> **EXERCISE OBJECTIVE**
From the listing that follows, extract every line and set it down unaltered.

· · · · ·

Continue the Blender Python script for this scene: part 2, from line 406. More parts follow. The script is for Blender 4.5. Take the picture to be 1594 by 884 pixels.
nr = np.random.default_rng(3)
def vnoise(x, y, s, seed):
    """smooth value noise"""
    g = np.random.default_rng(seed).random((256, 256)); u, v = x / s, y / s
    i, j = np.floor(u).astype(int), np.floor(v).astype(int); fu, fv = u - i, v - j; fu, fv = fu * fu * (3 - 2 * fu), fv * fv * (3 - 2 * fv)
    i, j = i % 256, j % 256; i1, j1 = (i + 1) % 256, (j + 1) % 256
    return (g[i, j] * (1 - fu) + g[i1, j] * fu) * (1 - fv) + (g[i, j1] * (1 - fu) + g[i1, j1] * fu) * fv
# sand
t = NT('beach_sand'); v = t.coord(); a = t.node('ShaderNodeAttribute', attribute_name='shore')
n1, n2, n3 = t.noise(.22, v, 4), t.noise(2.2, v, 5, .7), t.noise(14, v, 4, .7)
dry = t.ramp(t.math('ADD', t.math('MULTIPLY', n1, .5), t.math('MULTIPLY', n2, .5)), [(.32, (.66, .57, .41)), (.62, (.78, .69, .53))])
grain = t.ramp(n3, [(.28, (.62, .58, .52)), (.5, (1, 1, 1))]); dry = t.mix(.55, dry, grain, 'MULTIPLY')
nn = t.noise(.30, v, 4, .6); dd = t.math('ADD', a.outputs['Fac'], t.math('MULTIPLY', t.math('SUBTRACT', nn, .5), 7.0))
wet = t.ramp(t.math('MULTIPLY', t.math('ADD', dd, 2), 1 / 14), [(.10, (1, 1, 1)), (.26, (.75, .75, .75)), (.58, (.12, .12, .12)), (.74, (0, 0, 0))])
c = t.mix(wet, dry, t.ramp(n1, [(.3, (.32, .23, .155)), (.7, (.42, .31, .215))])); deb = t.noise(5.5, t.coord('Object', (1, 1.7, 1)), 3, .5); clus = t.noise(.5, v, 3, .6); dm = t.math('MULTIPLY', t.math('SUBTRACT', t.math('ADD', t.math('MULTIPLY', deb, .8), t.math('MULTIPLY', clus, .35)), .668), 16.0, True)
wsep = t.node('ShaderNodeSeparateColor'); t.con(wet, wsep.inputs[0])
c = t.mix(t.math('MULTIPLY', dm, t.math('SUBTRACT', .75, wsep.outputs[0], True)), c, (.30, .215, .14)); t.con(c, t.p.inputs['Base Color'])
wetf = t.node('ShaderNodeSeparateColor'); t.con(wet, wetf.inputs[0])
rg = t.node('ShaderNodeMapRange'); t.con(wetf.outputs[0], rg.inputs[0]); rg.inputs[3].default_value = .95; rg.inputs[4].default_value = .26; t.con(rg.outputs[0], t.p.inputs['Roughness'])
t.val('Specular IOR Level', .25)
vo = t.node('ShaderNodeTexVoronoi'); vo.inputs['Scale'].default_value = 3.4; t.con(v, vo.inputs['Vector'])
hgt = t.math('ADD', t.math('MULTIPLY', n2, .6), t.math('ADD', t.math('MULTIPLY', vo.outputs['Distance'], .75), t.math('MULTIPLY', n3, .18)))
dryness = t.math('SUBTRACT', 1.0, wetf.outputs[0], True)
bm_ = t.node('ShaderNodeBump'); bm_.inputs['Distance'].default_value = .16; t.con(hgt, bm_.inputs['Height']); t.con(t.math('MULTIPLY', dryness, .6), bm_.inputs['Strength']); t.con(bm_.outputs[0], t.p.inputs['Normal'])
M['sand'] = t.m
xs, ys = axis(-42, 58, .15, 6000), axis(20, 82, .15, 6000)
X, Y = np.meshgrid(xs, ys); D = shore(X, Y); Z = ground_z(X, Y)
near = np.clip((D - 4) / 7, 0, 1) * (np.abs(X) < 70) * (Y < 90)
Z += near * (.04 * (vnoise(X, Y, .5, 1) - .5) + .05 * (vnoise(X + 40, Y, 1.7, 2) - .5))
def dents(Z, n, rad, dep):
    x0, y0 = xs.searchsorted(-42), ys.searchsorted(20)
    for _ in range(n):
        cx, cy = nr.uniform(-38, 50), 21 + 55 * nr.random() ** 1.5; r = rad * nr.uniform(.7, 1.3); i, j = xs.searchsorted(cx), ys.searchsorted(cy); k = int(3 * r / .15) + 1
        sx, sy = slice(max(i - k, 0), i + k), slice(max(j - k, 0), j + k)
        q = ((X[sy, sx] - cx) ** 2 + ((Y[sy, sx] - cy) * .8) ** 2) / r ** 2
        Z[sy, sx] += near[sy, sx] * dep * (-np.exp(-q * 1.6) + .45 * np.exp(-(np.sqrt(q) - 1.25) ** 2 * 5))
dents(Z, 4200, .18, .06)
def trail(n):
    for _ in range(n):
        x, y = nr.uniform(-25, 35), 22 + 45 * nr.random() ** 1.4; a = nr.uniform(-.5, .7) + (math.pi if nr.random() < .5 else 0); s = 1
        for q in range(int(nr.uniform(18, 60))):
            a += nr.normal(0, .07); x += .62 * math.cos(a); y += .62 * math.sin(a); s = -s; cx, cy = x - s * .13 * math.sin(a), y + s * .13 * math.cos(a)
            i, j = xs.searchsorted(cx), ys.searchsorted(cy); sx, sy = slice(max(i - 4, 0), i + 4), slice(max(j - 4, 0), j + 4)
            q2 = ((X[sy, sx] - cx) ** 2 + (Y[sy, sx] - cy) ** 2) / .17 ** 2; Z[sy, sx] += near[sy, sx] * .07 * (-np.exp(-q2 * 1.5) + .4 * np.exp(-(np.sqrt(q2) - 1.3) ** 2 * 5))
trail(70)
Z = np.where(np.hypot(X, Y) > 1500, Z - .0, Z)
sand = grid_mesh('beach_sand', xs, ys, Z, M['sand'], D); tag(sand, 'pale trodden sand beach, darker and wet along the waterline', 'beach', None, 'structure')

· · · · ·

> **RESULT FOR THIS EXERCISE**
Continue the Blender Python script for this scene: part 2, from line 406. More parts follow. The script is for Blender 4.5. Take the picture to be 1594 by 884 pixels.
nr = np.random.default_rng(3)
def vnoise(x, y, s, seed):
    """smooth value noise"""
    g = np.random.default_rng(seed).random((256, 256)); u, v = x / s, y / s
    i, j = np.floor(u).astype(int), np.floor(v).astype(int); fu, fv = u - i, v - j; fu, fv = fu * fu * (3 - 2 * fu), fv * fv * (3 - 2 * fv)
    i, j = i % 256, j % 256; i1, j1 = (i + 1) % 256, (j + 1) % 256
    return (g[i, j] * (1 - fu) + g[i1, j] * fu) * (1 - fv) + (g[i, j1] * (1 - fu) + g[i1, j1] * fu) * fv
# sand
t = NT('beach_sand'); v = t.coord(); a = t.node('ShaderNodeAttribute', attribute_name='shore')
n1, n2, n3 = t.noise(.22, v, 4), t.noise(2.2, v, 5, .7), t.noise(14, v, 4, .7)
dry = t.ramp(t.math('ADD', t.math('MULTIPLY', n1, .5), t.math('MULTIPLY', n2, .5)), [(.32, (.66, .57, .41)), (.62, (.78, .69, .53))])
grain = t.ramp(n3, [(.28, (.62, .58, .52)), (.5, (1, 1, 1))]); dry = t.mix(.55, dry, grain, 'MULTIPLY')
nn = t.noise(.30, v, 4, .6); dd = t.math('ADD', a.outputs['Fac'], t.math('MULTIPLY', t.math('SUBTRACT', nn, .5), 7.0))
wet = t.ramp(t.math('MULTIPLY', t.math('ADD', dd, 2), 1 / 14), [(.10, (1, 1, 1)), (.26, (.75, .75, .75)), (.58, (.12, .12, .12)), (.74, (0, 0, 0))])
c = t.mix(wet, dry, t.ramp(n1, [(.3, (.32, .23, .155)), (.7, (.42, .31, .215))])); deb = t.noise(5.5, t.coord('Object', (1, 1.7, 1)), 3, .5); clus = t.noise(.5, v, 3, .6); dm = t.math('MULTIPLY', t.math('SUBTRACT', t.math('ADD', t.math('MULTIPLY', deb, .8), t.math('MULTIPLY', clus, .35)), .668), 16.0, True)
wsep = t.node('ShaderNodeSeparateColor'); t.con(wet, wsep.inputs[0])
c = t.mix(t.math('MULTIPLY', dm, t.math('SUBTRACT', .75, wsep.outputs[0], True)), c, (.30, .215, .14)); t.con(c, t.p.inputs['Base Color'])
wetf = t.node('ShaderNodeSeparateColor'); t.con(wet, wetf.inputs[0])
rg = t.node('ShaderNodeMapRange'); t.con(wetf.outputs[0], rg.inputs[0]); rg.inputs[3].default_value = .95; rg.inputs[4].default_value = .26; t.con(rg.outputs[0], t.p.inputs['Roughness'])
t.val('Specular IOR Level', .25)
vo = t.node('ShaderNodeTexVoronoi'); vo.inputs['Scale'].default_value = 3.4; t.con(v, vo.inputs['Vector'])
hgt = t.math('ADD', t.math('MULTIPLY', n2, .6), t.math('ADD', t.math('MULTIPLY', vo.outputs['Distance'], .75), t.math('MULTIPLY', n3, .18)))
dryness = t.math('SUBTRACT', 1.0, wetf.outputs[0], True)
bm_ = t.node('ShaderNodeBump'); bm_.inputs['Distance'].default_value = .16; t.con(hgt, bm_.inputs['Height']); t.con(t.math('MULTIPLY', dryness, .6), bm_.inputs['Strength']); t.con(bm_.outputs[0], t.p.inputs['Normal'])
M['sand'] = t.m
xs, ys = axis(-42, 58, .15, 6000), axis(20, 82, .15, 6000)
X, Y = np.meshgrid(xs, ys); D = shore(X, Y); Z = ground_z(X, Y)
near = np.clip((D - 4) / 7, 0, 1) * (np.abs(X) < 70) * (Y < 90)
Z += near * (.04 * (vnoise(X, Y, .5, 1) - .5) + .05 * (vnoise(X + 40, Y, 1.7, 2) - .5))
def dents(Z, n, rad, dep):
    x0, y0 = xs.searchsorted(-42), ys.searchsorted(20)
    for _ in range(n):
        cx, cy = nr.uniform(-38, 50), 21 + 55 * nr.random() ** 1.5; r = rad * nr.uniform(.7, 1.3); i, j = xs.searchsorted(cx), ys.searchsorted(cy); k = int(3 * r / .15) + 1
        sx, sy = slice(max(i - k, 0), i + k), slice(max(j - k, 0), j + k)
        q = ((X[sy, sx] - cx) ** 2 + ((Y[sy, sx] - cy) * .8) ** 2) / r ** 2
        Z[sy, sx] += near[sy, sx] * dep * (-np.exp(-q * 1.6) + .45 * np.exp(-(np.sqrt(q) - 1.25) ** 2 * 5))
dents(Z, 4200, .18, .06)
def trail(n):
    for _ in range(n):
        x, y = nr.uniform(-25, 35), 22 + 45 * nr.random() ** 1.4; a = nr.uniform(-.5, .7) + (math.pi if nr.random() < .5 else 0); s = 1
        for q in range(int(nr.uniform(18, 60))):
            a += nr.normal(0, .07); x += .62 * math.cos(a); y += .62 * math.sin(a); s = -s; cx, cy = x - s * .13 * math.sin(a), y + s * .13 * math.cos(a)
            i, j = xs.searchsorted(cx), ys.searchsorted(cy); sx, sy = slice(max(i - 4, 0), i + 4), slice(max(j - 4, 0), j + 4)
            q2 = ((X[sy, sx] - cx) ** 2 + (Y[sy, sx] - cy) ** 2) / .17 ** 2; Z[sy, sx] += near[sy, sx] * .07 * (-np.exp(-q2 * 1.5) + .4 * np.exp(-(np.sqrt(q2) - 1.3) ** 2 * 5))
trail(70)
Z = np.where(np.hypot(X, Y) > 1500, Z - .0, Z)
sand = grid_mesh('beach_sand', xs, ys, Z, M['sand'], D); tag(sand, 'pale trodden sand beach, darker and wet along the waterline', 'beach', None, 'structure')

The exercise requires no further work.